3. General "I don't trust SHA-1" principles without a more specific
   reason.  If this is all there is, would substituting a different hash
   (I'm looking into BLAKE2 at Ted's suggestion) help?

   Note that the entire SHAppening issue is not particularly relevant
   to /dev/urandom attacks.  Attacking the /dev/urandom output mix is
   more like a pre-image attack, but considerably harder, since you're
   not trying to find not just *a* pre image, but *the* pre-image.

   Using the expected pre-image resistance of the hash is insanely
   conservaitve.  Perhaps not a bad thing, though.  But could we use
   128 bits rather than 80?


Finally, I'm trying to figure out how to use the get_radom_int_hash
array for salt material.  We already have it, so it would be nice
to use.  But the current way it's used (basically, uses the random_int_secret
as a key and runs in OFBmode) leaves the last random number visible.

A pool reader must change its salt if it can't get the mixback lock.
There may be a few bytes of leftover entropy available for the purpose
if the hash size doesn't divide the read size.

I could always do another hash iteration to reseed get_random_int_hash if
I can't get the mixback lock, but is there a cheaper way?

Re: Updated scalable urandom patchkit

[Andi Kleen]

On Wed, Oct 21, 2015 at 04:27:43AM -0400, George Spelvin wrote:
> After having worked out the basics of a non-blocking /dev/urandom read,
> (patches poated; I'm hoping someone will comment on them!), I need to
> work out the crypto.

Can we just use my multi pool patch for now?

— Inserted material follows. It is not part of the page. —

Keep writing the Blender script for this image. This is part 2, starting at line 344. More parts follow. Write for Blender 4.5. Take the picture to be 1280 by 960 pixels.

It works and is actually scalable
and does not require any new "cryptographic research" or other risks.

The main concern I heard was code size. I addressed this in the latest
version by making the new code depend on CONFIG_NUMA, which is generally
not set on small systems.

-Andi

Re: Updated scalable urandom patchkit

[George Spelvin]

> Can we just use my multi pool patch for now? It works and is actually scalable
> and does not require any new "cryptographic research" or other risks.

To clarify, it's actually quite easy to come up with something that works,
cryptographically.  All the discussion is:
1) Erring on the side of public discussion for a security-sensitive area, and
2) Trying to find "The Right Thing" among the many workable solutions.

Earlier, Ted seemed to be interested in more significant changes like
replacing sha_transform and "abuse mitigation mode", so I've been
thinking expansively.  The immediate plans aren't necessarily quite
as complex.

Mostly, it's an embarrassment of ways to do it, and trying to find
a reason to choose one over the other.  I wrote one very quickly, said
"I can do better", thought about coding that up, thought of an even
better solution, and decided to post the performance-affecting part
while I played donkey-between-two-piles-of-hay.

> or other risks.

Ted gets to decide, but my objection is that the already-sparse entropy
supply is considerably diluted.  That *is* a risk.